Eski İstanbul Beyefendi ve Hanımefendisi gerçekten çarpıcı bir keyfiyet sahibiydi ve bu keyfiyet, kendi medeniyetinden bıkkın (Piyer Loti)yi büyülemişti. Bugün bu keyfiyet, kemiyetten yana bunca eksildikten sonra, o güzelim renkleri, çizgileri, sesleri ve edâları, edepleri yeni nesillere anlatabilmek, eşyanın dördüncü buudundan bahsetmek gibi bir şey oluyor.

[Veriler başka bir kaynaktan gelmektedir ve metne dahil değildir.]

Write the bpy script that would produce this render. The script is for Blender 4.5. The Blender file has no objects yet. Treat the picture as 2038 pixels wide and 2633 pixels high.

Bu mâna, birçok bakımdan tereddiye uğramış olsa bile 1918 mütâreke yıllarına kadar mevcuttu. Cumhuriyetin ilânından sonraysa, her gün, eski konakların kadife perdeleri gibi, sola sola nihayet tavan arasına kaldırıldı; ve yerine (naylon) örtüler yerleştirildi. Örtü mü, örtüsüzlük mü?
Derken İkinci Cihan Harbiyle beraber, İstanbul üzerine bir moğol istilâsı... Moğol ordugâhı halinde şehri kuşatan gecekondular, gecekondu tipleri ve onları tâkip eden, toprağına ve hüviyetine dargın köylüler... Bir de sermâyesini şehri rezil etmekte kullanan apartman inşaatçıları...
"Kâtibim" şarkısının, Tanbûrî Cemil Bey mızrabının, "Sivastopol" marşının ve "Telgrafın Telleri" türküsünün seslendirdiği, renklendirdiği ve biçimlendirdiği eski İstanbul, son haliyle Yahya Kemal’e de bir ciğer yarası olmuş ve ona, işte o İstanbul’dan bir eşya gibi, toprak altına sığınmaktan başka çare bırakmamıştı.
Yahya Kemal, zaman ve mekânını kaybetmiş sanatkârdan ne güzel bir örnektir; ve "zaman ve mekânını kaybeden bülbül nasıl yaşar?" hikmetine ne canlı misâldir!
Boğaziçinde denizüstü bir ahşap yalıdan, Erenköyünde eski bir paşa köşküne kadar sâbık İstanbul çizgilerini 10-15 katlı, deniz kumundan mâmul, yüzsüz apartmanlar kalabalığı içinde hüzün ve hicapla bekleşir görüyorum da, o mekânların eski sahiplerini işaretleyici mezar taşlarına âşina gözle bakıyorum.
Şair Nef’î "güneşle tartılsa yeridir!" dediği elmas İstanbulu şimdiki hâliyle görseydi, ona, "çingene mangalında tüten bir marsık!" demezdi de ne derdi?